UKLFI: Supporting Israel with legal skills

UCL’s Academic Board recommends retention of IHRA definition while alternatives are explored

UCL’s Academic Board has voted to facilitate an alternative definition of antisemitism for consideration by UCL’s Council and to retain the IHRA working definition in the interim with further qualifications.

The resolution is a non-binding recommendation to UCL’s Council, which will take the decision on any change to UCL’s adoption of the IHRA definition.

The resolution actually passed at the Academic Board’s meeting on 10 February is not quite as suggested in some reports or as sought by some opponents of the IHRA definition. It reads:

Replace: AB recommends that a newly constituted committee of AB should be charged to help facilitate an alternative definition for Council’s consideration, undertaking to supply one that is more fit for purpose in a university context in coordination with the Provost and Council. This could include alternative definitions mentioned in the report (i.e. the Helen Fein definition; the Jerusalem Declaration, the Community Security Trust; mentioned on pp.56-58) or other definitions suggested by members of AB. In the interim, Council’s adoption of the IHRA will be amended to reflect option b (Retain and amend), underscoring Council’s adoption of the IHRA working definition has no legal force and does not supersede existing law and policy at UCL, nor will it be used in complaint and disciplinary processes

The report to which the resolution refers is the report of the working group established by the Academic Board.

The establishment of a new committee might suggest some concern about the working group that produced this report. In arguing that the adoption of the IHRA definition restricted freedom of speech, the working group had relied heavily on two complaints about events at UCL, neither of which invoked the IHRA definition or was upheld. At the same time the working group ignored the very real restrictions on speech resulting from the disruption and threat of disruption of meetings with Israeli speakers and the intimidation of supporters of Israel.

While there are certainly different ways of describing or defining antisemitism, it is not obvious that any of them is any better than the IHRA definition, which has been adopted by numerous bodies and institutions in the UK and around the world. Members of the Academic Board may have overlooked the desirability of having a standard approach to facilitate comparison and aggregation of data and hence monitoring and addressing antisemitism, which is a very real problem at universities such as UCL as well as elsewhere in society.

UCL’s Students’ Union voted in the meanwhile to support UCL’s retention of the IHRA definition by rejecting a proposal to support the recommendations of the Academic Board’s working group.

UCL itself stated following the Academic Board’s resolution:

“The decision to adopt the IHRA was passed by an overwhelming majority of UCL’s Council – the university’s governing body – as part of its commitment to drive race equality and tackle discrimination along with other action to raise awareness and understanding of different forms of racism.
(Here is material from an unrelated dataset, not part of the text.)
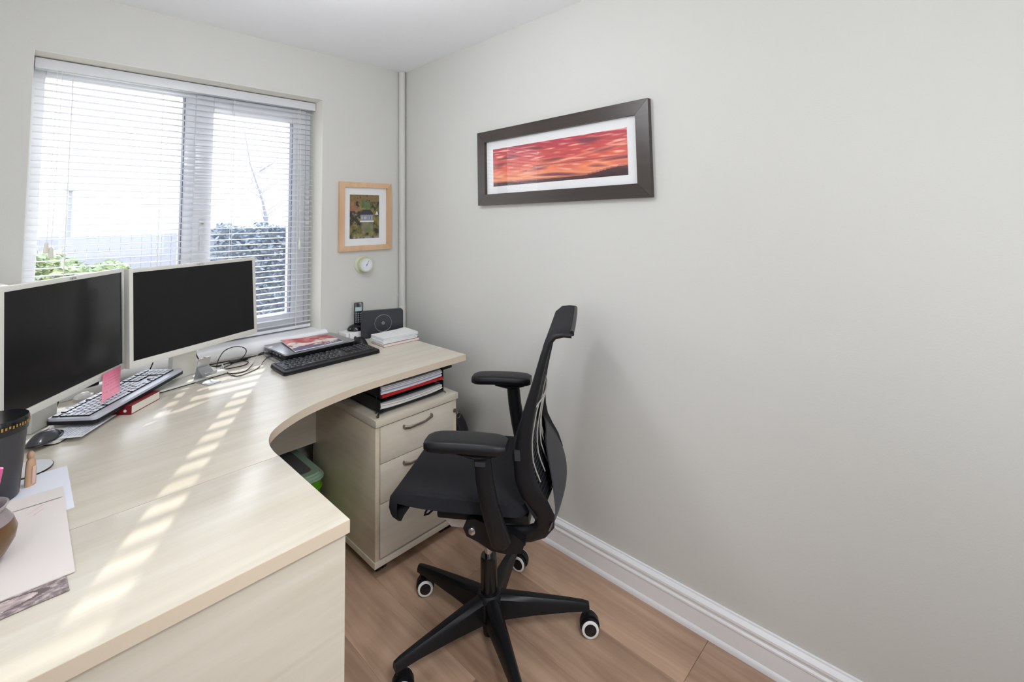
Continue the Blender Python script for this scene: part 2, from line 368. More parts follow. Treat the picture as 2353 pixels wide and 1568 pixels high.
# ------------------------------------------------------------------ outside the window
GR = mat('pale_gravel', (196, 184, 160), 0.95, bump=(60, .6), var=(14, .35))
MB().box(-14, 16, .6, 30, -.35, -.3).build('ground_gravel', GR, kind='structure', label='pale gravel and grass outside')
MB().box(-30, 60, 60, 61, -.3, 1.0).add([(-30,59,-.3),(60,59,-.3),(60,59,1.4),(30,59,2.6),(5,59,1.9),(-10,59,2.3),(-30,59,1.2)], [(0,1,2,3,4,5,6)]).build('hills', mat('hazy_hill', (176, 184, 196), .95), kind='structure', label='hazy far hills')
def leafmass(name, x0, x1, y0, y1, z0, ztop, nleaf, size, material, lab, cat, kind=None, group=None, seed=1):
    rnd = random.Random(seed); mb = MB()
    for k in range(nleaf):
        u = rnd.random(); xx = x0+(x1-x0)*u; yy = rnd.uniform(y0, y1)
        zt = ztop(u); zz = z0+(zt-z0)*(rnd.random()**.7)
        a, b, c = rnd.uniform(0, PI), rnd.uniform(-.9, .9), rnd.uniform(0, 2*PI); L = size*rnd.uniform(.6, 1.4)
        mb.add([(0,-L,0),(L*.45,0,L*.12),(0,L,0),(-L*.45,0,L*.12)], [(0,1,2,3)], rnd.randrange(2), False, TR(xx, yy, zz, b, a, c))
    return mb.build(name, material, kind=kind, label=lab, cat=cat, group=group)
HED = [mat('hedge_leaf_dark', (116, 126, 140), .7, var=(30, .3)), mat('hedge_leaf', (136, 146, 160), .7, var=(30, .3))]
hd = thing('garden_hedge', 'dark trimmed hedge outside the right pane', 'hedge', (0, 0, 0))
q = MB(); q.grid(60, 24, lambda u, v: (.22+2.9*u, 4.72+.06*N(u*30, v*20), -.3+1.56*v+.03*N(u*40, 3)), thick=(0, .9, 0))
q.build('hedge_core', HED[0], hd)
o = leafmass('hedge_foliage', .17, 3.1, 4.5, 4.8, -.25, lambda u: 1.31+.03*math.sin(u*40), 7000, .035, HED, None, None, kind='stuff', seed=3); o.parent = hd
for k, (lx, ly) in enumerate(((.95, 5.9),)):
    tr = thing('bare_tree', 'thin bare tree with leaning branches behind the hedge', 'tree', (lx+.3, ly, -.3))
    BR = mat('pale_bark', (140, 140, 148), .9)
    t = MB(); t.tube([(0,0,0),(-.02,0,.9),(-.04,0,1.7),(-.1,0,2.0),(-.3,.0,2.6),(-.42,0,3.3)], [.045,.04,.032,.02,.012,.004], 7); t.build('trunk', BR, tr)
    rnd = random.Random(5)
    for j in range(14):
        z0 = rnd.uniform(1.55, 2.5); a = rnd.uniform(-2.4, 2.4); L = rnd.uniform(.3, .9); xx = -.04-.2*max(0, z0-1.9)
        MB().tube([(xx, 0, z0), (xx+L*.5*math.sin(a), .05, z0+L*.35), (xx+L*.75*math.sin(a)+.05, .1, z0+L*.95)], [.008, .005, .002], 5).build('branch', BR, tr)
LF = [mat('shrub_leaf', (150, 166, 128), .6, var=(30, .3)), mat('shrub_leaf_yellow', (186, 194, 148), .6, var=(30, .3))]
leafmass('garden_shrub', -1.9, -.62, 4.0, 4.42, -.3, lambda u: 1.10-.30*u*u+.06*math.sin(u*17), 4200, .045, LF, 'low green garden shrub seen through the left pane', 'shrub', seed=9)
fen = thing('garden_fence', 'grey weathered board fence beyond the shrub', 'fence', (0, 9, -.3))
fb = MB().box(-.0765, .0765, 0, .02, 0, 1.46, b=.004).data('board', mat('weathered_board', (158, 158, 166), .9, var=(20, .15)))
for k in range(40): put('board', fb, fen, loc=(-3.0+k*.155, 0, .012*math.sin(k*2.3)))
MB().box(-3.1, 3.2, .02, .06, .3, .38).box(-3.1, 3.2, .02, .06, 1.15, 1.23).build('rail', MATS['weathered_board'], fen)
lp = thing('lamp_post', 'slim grey lamp post far outside the left pane', 'lamp post', (-.86, 12, -.3))
MB().tube([(0,0,0), (0,0,2.45)], [.05, .035], 10).build('post', mat('grey_post', (140, 144, 152), .6), lp)
MB().lathe([(.05, 2.42), (.18, 2.46), (.06, 2.53), (.01, 2.55)], 14).build('lamp_head', MATS['grey_post'], lp)
for k, (bx, by, bz, w_, d_, h_) in enumerate(((-1.25, 3.1, -.3, .55, .35, 1.28),)):
    bn = thing('water_butt', 'blue-grey ribbed water butt outside the left pane', 'barrel', (bx, by, bz))
    MB().lathe([(.22,0),(.27,.05),(.26,.2),(.275,.22),(.275,.24),(.27,.5),(.285,.52),(.27,.55),(.26,.8),(.275,.82),(.25,1.02),(.24,1.1)], 28).build('barrel', mat('bluegrey_plastic', (118, 132, 150), .5), bn)
    MB().lathe([(.26,1.1),(.26,1.13),(.1,1.16),(.02,1.17)], 28).build('lid', MATS['bluegrey_plastic'], bn)

# ------------------------------------------------------------------ desk
DZ = .73; TH = .0255
curve = [(-.1775,-.762),(-.3527,-.762),(-.4693,-.7625),(-.5937,-.765),(-.6788,-.7715),(-.7516,-.7845),(-.8106,-.799),(-.8712,-.8176),(-.9213,-.839),(-.9706,-.8687),(-1.0154,-.9045),(-1.0465,-.9436),(-1.066,-.9934),(-1.0735,-1.0422),(-1.0745,-1.0838)]
def smooth_pts(P, n=3):
    out = []
    for i in range(len(P)-1):
        p0 = Vector(P[max(i-1,0)]); p1 = Vector(P[i]); p2 = Vector(P[i+1]); p3 = Vector(P[min(i+2,len(P)-1)])
        for k in range(n):
            t = k/n
            q = .5*((2*p1)+(-p0+p2)*t+(2*p0-5*p1+4*p2-p3)*t*t+(-p0+3*p1-3*p2+p3)*t**3); out.append((q.x, q.y))
    out.append(P[-1]); return out
desk = thing('corner_desk', 'large pale maple corner desk with curved inner edge under the window', 'desk')
outl = smooth_pts(curve) + [(-1.93,-1.0838),(-1.93,-.004),(-.1775,-.004)]
MB().prism(outl, DZ-TH, DZ, 0, mside=1).build('desktop', [MAPX, EDGE], desk)
MB().box(-1.75, -.25, -.218, -.2, .335, DZ-TH-.001, b=.001).build('modesty_panel', MAPX, desk)
lg = MB(); lg.box(-.262, -.206, -.70, -.06, .668, DZ-TH-.0005, b=.003).box(-.25, -.205, -.09, -.05, .03, .668, b=.003).box(-.25, -.205, -.70, -.05, 0.0, .03, b=.004)
lg.build('leg', BLACK, desk)
lg = MB(); lg.box(-1.9, -1.86, -1.02, -.06, .668, DZ-TH-.0005, b=.003).box(-1.9, -1.86, -.6, -.5, .03, .668, b=.003).box(-1.9, -1.86, -1.02, -.05, 0.0, .03, b=.004)
lg.build('leg', BLACK, desk)
ext = thing('desk_pedestal', 'pale maple desk-high pedestal with flat end panel at the near end of the desk', 'pedestal')
MB().box(-1.93, -1.0735, -1.459, -1.0856, DZ-TH, DZ, 0, b=.0006).build('pedestal_top', [MAPX], ext)
MB().box(-1.93, -1.0735, -1.4597, -1.4589, DZ-TH+.0006, DZ-.0006).build('edging', EDGE, ext)
MB().box(-1.925, -1.0775, -1.449, -1.431, .03, DZ-TH-.002).build('end_panel', MAPX, ext)
MB().box(-1.925, -1.079, -1.113, -1.095, .03, DZ-TH-.002).build('end_panel', MAPX, ext)
MB().box(-1.925, -1.095, -1.431, -1.113, .03, .05).build('base_panel', MAPX, ext)
for k in range(3):
    d = MB().box(-1.095, -1.077, -1.428, -1.116, .055+k*.212, .262+k*.212, b=.001).build('drawer', MAPY, ext)
    MB().tube([(-1.077,-1.33,.2+k*.212),(-1.055,-1.31,.2+k*.212),(-1.052,-1.272,.2+k*.212),(-1.055,-1.234,.2+k*.212),(-1.077,-1.214,.2+k*.212)], .005, 8).build('handle', NICKEL, d)
for px_, py_ in ((-1.15,-1.40),(-1.15,-1.15),(-1.85,-1.40),(-1.85,-1.15)):
    MB().lathe([(.02,0),(.02,.03)], 14, M=TR(px_, py_, 0)).build('foot', BLACK, ext)

# ------------------------------------------------------------------ drawer cabinet
CX0, CX1, CY0, CY1 = -.600, -.212, -.735, -.190
cab = thing('drawer_cabinet', 'pale maple three-drawer mobile cabinet under the right wing of the desk', 'cabinet')
CT = .571
MB().box(CX0-.003, CX1+.006, CY0-.006, CY1, CT-.026, CT, b=.0012).build('cabinet_top', MAPX, cab)
MB().box(CX0, CX0+.018, CY0+.002, CY1, .062, CT-.026, b=.0005).build('side_panel', MAPY, cab)
MB().box(CX1-.018, CX1, CY0+.002, CY1, .062, CT-.026, b=.0005).build('side_panel', MAPY, cab)
MB().box(CX0+.018, CX1-.018, CY1-.016, CY1, .062, CT-.026).build('back_panel', MAPX, cab)
MB().box(CX0-.003, CX1+.003, CY0-.001, CY1, .040, .062, b=.001).build('base_panel', MAPX, cab)
dz = [(.0695, .2605), (.2635, .4045), (.4075, .5405)]
HPROF = [(-.066,0,-.002),(-.064,-.010,-.002),(-.045,-.020,-.0045),(-.02,-.026,-.001),(.0,-.028,0),(.02,-.027,.0005),(.045,-.020,.003),(.064,-.011,.004),(.066,0,.004)]
for k, (a, b_) in enumerate(dz):
    d = MB().box(CX0+.0195, CX1-.0195, CY0-.002, CY0+.016, a, b_, b=.001).build('drawer', MAPX, cab)
    hz = b_-.026
    MB().tube([(-.4145+x_, CY0-.002+y_, hz+z_) for x_, y_, z_ in HPROF], [(.008,.004),(.0085,.0045),(.006,.0035),(.005,.003),(.005,.003),(.005,.003),(.006,.0035),(.0085,.0045),(.008,.004)], 10, up=(0,0,1)).build('handle', NICKEL, d)
lk = MB().lathe([(.0085, 0), (.0085, .003), (.007, .004)], 16, M=TR(CX1-.009, CY0+.002, .497, PI/2)).build('lock', NICKEL, cab)
MB().box(CX1-.010, CX1-.008, CY0-.022, CY0-.002, .490, .504).tube([(CX1-.009+.011*math.cos(t_*PI/6), CY0-.024, .483+.011*math.sin(t_*PI/6)) for t_ in range(12)], .001, 6, closed=True).build('key', NICKEL, lk)
for px_, py_ in ((CX0+.045, CY0+.045), (CX1-.045, CY0+.045), (CX0+.045, CY1-.05), (CX1-.045, CY1-.05)):
    c = MB(); c.lathe([(.018,-.008),(.019,-.006),(.019,.006),(.018,.008)], 18, M=TR(px_-.011, py_, .019, 0, PI/2)).lathe([(.018,-.008),(.019,-.006),(.019,.006),(.018,.008)], 18, M=TR(px_+.011, py_, .019, 0, PI/2)).box(px_-.014, px_+.014, py_-.012, py_+.012, .030, .0398)
    c.build('caster', BLACK, cab)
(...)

By adopting the IHRA, UCL has sent a strong message that we take antisemitism seriously and are committed to tackling it.

Following a thoughtful debate this week which universally reaffirmed this commitment to tackling anti-semitism, a meeting of UCL’s Academic Board voted to make an advisory recommendation to Council to find an alternative definition to the IHRA. Council will now consider this recommendation and will continue to consult and listen to the views of the entire UCL community on this and other issues.”

Dr Lars Fischer has resigned his position in UCL’s Faculty of Hebrew & Jewish Studies because of the “appalling assault on the IHRA definition currently being mounted at UCL”. In a post explaining his decision, he concludes:

“Not being able to stop these reprehensible people in their tracks is bad enough, but each and every one of us has a duty at least to avoid becoming complicit in their antisemitism-promoting activities. I am therefore left with no choice but to resign my affiliation with Hebrew & Jewish Studies, even if this decision does amount to a likely fatal blow to my ability to function as a scholar.”